12 November 2017
The Magic Kingdom
THE FLORIDA PROJECT (A) - There is a thread running through Sean Baker's latest film that injects both giddiness and dread. It's a lot like life itself.
Baker has emerged as perhaps the most talented director of our time by examining the ennui of trashed-out adults in "Starlet" and "Tangerine." Here he mixes in children, romping around southern Florida on the tourist-trap outskirts of "Disney World." It's a technicolor trip, a story with style and heart.
Baker assembles a cast of mostly newcomers, held together by Willem Dafoe as Bobby, the put-upon manager of the two-tone purple motel that will look familiar to anyone who veered a little off the beaten track in search of a cheap night's stay. Bobby has met his match in Moonee (Brooklynn Prince), an utter hellion and ring-leader of her "Little Rascals" gang, running havoc around the motel and taking off on adventures with a "Stand by Me" vibe. Moonee is a scamp, a grifter and a total smart-ass. Little Prince turns in a mesmerizing performance that will thrill you and scare you, in turns. She is a once-in-a-lifetime discovery.

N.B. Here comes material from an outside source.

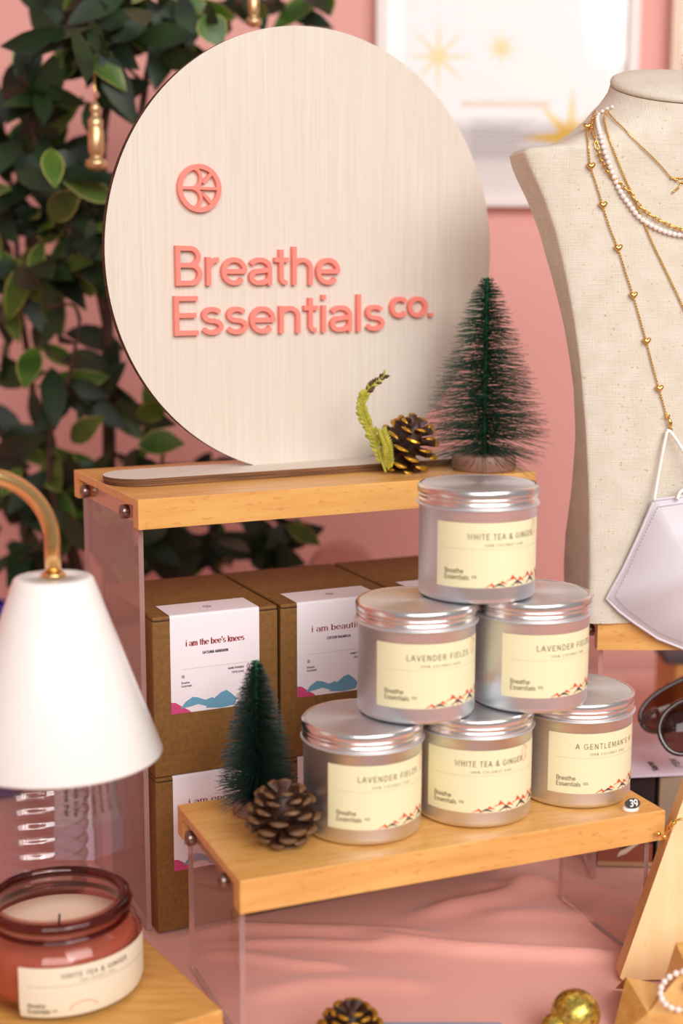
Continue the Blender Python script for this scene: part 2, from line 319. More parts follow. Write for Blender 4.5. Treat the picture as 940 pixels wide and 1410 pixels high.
# ------------------------------------------------------------------ stroke lettering (cap height 1)
def A_(cx, cy, rx, ry, a0, a1, n=None):
    n = n or max(3, int(abs(a1-a0)/15))
    return [(cx+rx*math.cos(math.radians(a0+(a1-a0)*i/n)), cy+ry*math.sin(math.radians(a0+(a1-a0)*i/n))) for i in range(n+1)]
lo, hi, xh = .065, .935, .655
G = {
 'A': (.74, [[(.05, 0), (.37, 1)], [(.69, 0), (.37, 1)], [(.17, .33), (.57, .33)]]),
 'B': (.70, [[(.13, 0), (.13, 1)], [(.13, hi), (.40, hi)]+A_(.40, .725, .19, .21, 90, -90)+[(.13, .515)], [(.13, .515), (.42, .515)]+A_(.42, .29, .205, .225, 90, -90)+[(.13, lo)]]),
 'C': (.76, [A_(.40, .5, .33, .435, 45, 315)]),
 'D': (.76, [[(.13, 0), (.13, 1)], [(.13, hi), (.36, hi)]+A_(.36, .5, .31, .435, 90, -90)+[(.13, lo)]]),
 'E': (.64, [[(.13, 0), (.13, 1)], [(.13, hi), (.60, hi)], [(.13, .51), (.56, .51)], [(.13, lo), (.61, lo)]]),
 'F': (.60, [[(.13, 0), (.13, 1)], [(.13, hi), (.58, hi)], [(.13, .49), (.53, .49)]]),
 'G': (.80, [A_(.41, .5, .34, .435, 45, 335)+[(.72, .46), (.44, .46)]]),
 'H': (.76, [[(.13, 0), (.13, 1)], [(.63, 0), (.63, 1)], [(.13, .51), (.63, .51)]]),
 'I': (.28, [[(.14, 0), (.14, 1)]]),
 'K': (.70, [[(.13, 0), (.13, 1)], [(.62, 1), (.15, .42)], [(.30, .60), (.65, 0)]]),
 'L': (.58, [[(.13, 0), (.13, 1)], [(.13, lo), (.56, lo)]]),
 'M': (.88, [[(.13, 0), (.13, 1)], [(.15, 1), (.44, .15), (.73, 1)], [(.75, 0), (.75, 1)]]),
 'N': (.76, [[(.13, 0), (.13, 1)], [(.15, .95), (.61, .05)], [(.63, 0), (.63, 1)]]),
 'O': (.82, [A_(.41, .5, .34, .435, 0, 360, 28)]),
 'P': (.66, [[(.13, 0), (.13, 1)], [(.13, hi), (.38, hi)]+A_(.38, .69, .21, .245, 90, -90)+[(.13, .445)]]),
 'R': (.70, [[(.13, 0), (.13, 1)], [(.13, hi), (.39, hi)]+A_(.39, .71, .20, .225, 90, -90)+[(.13, .485)], [(.38, .48), (.62, 0)]]),
 'S': (.68, [A_(.34, .70, .24, .235, 25, 270)+A_(.34, .265, .26, .20, 90, -155)]),
 'T': (.64, [[(.32, 0), (.32, 1)], [(.03, hi), (.61, hi)]]),
 'U': (.76, [[(.13, 1), (.13, .36)]+A_(.38, .33, .25, .265, 180, 360)+[(.63, 1)]]),
 'V': (.70, [[(.04, 1), (.35, .02)], [(.66, 1), (.35, .02)]]),
 'W': (1.0, [[(.04, 1), (.27, .03), (.50, .95), (.73, .03), (.96, 1)]]),
 'X': (.70, [[(.05, 0), (.65, 1)], [(.05, 1), (.65, 0)]]),
 'Y': (.68, [[(.04, 1), (.34, .45), (.34, 0)], [(.64, 1), (.34, .45)]]),
 '&': (.80, [[(.74, 0), (.22, .66)]+A_(.36, .76, .155, .175, 200, -20)+[(.30, .50), (.14, .38)]+A_(.32, .25, .23, .19, 150, 330)+[(.70, .45)]]),
 "'": (.20, [[(.10, 1), (.10, .72)]]), '.': (.24, [[(.11, 0), (.11, .13)]]), ' ': (.32, []),
 '%': (.90, [A_(.22, .74, .14, .20, 0, 360, 14), A_(.68, .26, .14, .20, 0, 360, 14), [(.66, 1), (.24, 0)]]),
 '0': (.64, [A_(.32, .5, .24, .435, 0, 360, 24)]), '1': (.42, [[(.08, .78), (.26, .94), (.26, 0)]]),
 '3': (.62, [A_(.29, .715, .21, .22, 150, -90)+A_(.29, .28, .235, .215, 90, -150)]),
 '9': (.62, [A_(.31, .66, .23, .275, 0, 360, 20), A_(.24, .45, .30, .385, 30, -75)]),
 'a': (.62, [[(.52, 0), (.52, .44)]+A_(.29, .45, .23, .205, 0, 155), [(.52, .40), (.30, .37)]+A_(.25, .215, .17, .15, 90, 270)+A_(.30, .24, .22, .175, -75, 0)]),
 'b': (.66, [[(.12, 0), (.12, 1)], A_(.35, .36, .23, .295, 0, 360, 22)]),
 'c': (.58, [A_(.32, .36, .25, .295, 42, 318)]),
 'd': (.66, [[(.54, 0), (.54, 1)], A_(.31, .36, .23, .295, 0, 360, 22)]),
 'e': (.64, [[(.08, .36), (.60, .36)], A_(.32, .36, .25, .295, -2, 318)]),
 'f': (.36, [[(.17, 0), (.17, .78)]+A_(.30, .79, .13, .145, 180, 80), [(.02, xh), (.34, xh)]]),
 'g': (.66, [A_(.31, .36, .23, .295, 0, 360, 22), [(.54, .72), (.54, -.02)]+A_(.31, -.03, .23, .17, 0, -150)]),
 'h': (.64, [[(.12, 0), (.12, 1)], A_(.32, .44, .20, .215, 170, 0)+[(.52, 0)]]),
 'i': (.25, [[(.125, 0), (.125, .72)], [(.125, .87), (.125, 1)]]),
 'k': (.58, [[(.12, 0), (.12, 1)], [(.52, .72), (.14, .30)], [(.26, .44), (.55, 0)]]),
 'l': (.25, [[(.125, 0), (.125, 1)]]),
 'm': (.94, [[(.12, 0), (.12, .72)], A_(.30, .46, .175, .195, 170, 0)+[(.475, 0)], A_(.65, .46, .175, .195, 170, 0)+[(.825, 0)]]),
 'n': (.64, [[(.12, 0), (.12, .72)], A_(.32, .44, .20, .215, 170, 0)+[(.52, 0)]]),
 'o': (.66, [A_(.33, .36, .26, .295, 0, 360, 24)]),
 'p': (.66, [[(.12, -.27), (.12, .72)], A_(.35, .36, .23, .295, 0, 360, 22)]),
 'r': (.40, [[(.12, 0), (.12, .72)], A_(.34, .42, .21, .235, 170, 85)]),
 's': (.56, [A_(.28, .51, .18, .145, 25, 270)+A_(.28, .215, .20, .15, 90, -155)]),
 't': (.38, [[(.18, .92), (.18, .20)]+A_(.30, .20, .12, .135, 180, 280), [(.02, xh), (.36, xh)]]),
 'u': (.64, [[(.12, .72), (.12, .28)]+A_(.32, .28, .20, .215, 180, 350), [(.52, 0), (.52, .72)]]),
 'v': (.56, [[(.04, .72), (.28, .02)], [(.52, .72), (.28, .02)]]),
 'w': (.82, [[(.04, .72), (.22, .03), (.41, .68), (.60, .03), (.78, .72)]]),
 'y': (.56, [[(.04, .72), (.29, .02)], [(.52, .72), (.25, -.16)]+[(.12, -.22)]]),
}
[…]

Moonee's mother, Halley, barely in her 20s, is still a brat herself and totally unqualified to raise a child. Always broke, she sends Moonee off to a restaurant where a friend works and sneaks takeout food to Moonee. Halley and Moonee hawk perfume to tourists, but there also will be underhanded ways to make money, actions that can't help but raise red flags with child-protective services. As Halley, the tattooed Bria Vinaite (discovered on Instagram) has the slacker drawl, heavy lids and acne-scarred complexion of a drug addict, along with the heart-shaped lips of an inexperienced seductress. Baker captures the fraught mother-daughter relationship beautifully, finding unsettling ways to document their respective sociopathic tendencies.
Dafoe brings just the right level of resignation to his role. He is sympathetic and sometimes amused, but he also is an adult who must do the right thing at some point. When he shoos away a likely child predator, his own menace is palpable.
Meantime, Baker's visual flourishes explode all over the big screen. The Florida sky is bright, and scenes are slathered in primary colors -- bursting with blues and reds, purples and tangy orange. In one scene, Moonee and her pals romp through a shaggy field of grass that nearly glows in neon green.
Nearly every scene draws laughs from the antics of both the kids and the adults (including the wrinkled old regular who likes to sunbathe topless), but the humor always crackles with a frisson of foreboding. This is exhilarating filmmaking that embeds itself into an underserved community. It is a thrill ride that almost certainly would be banned at Disney World.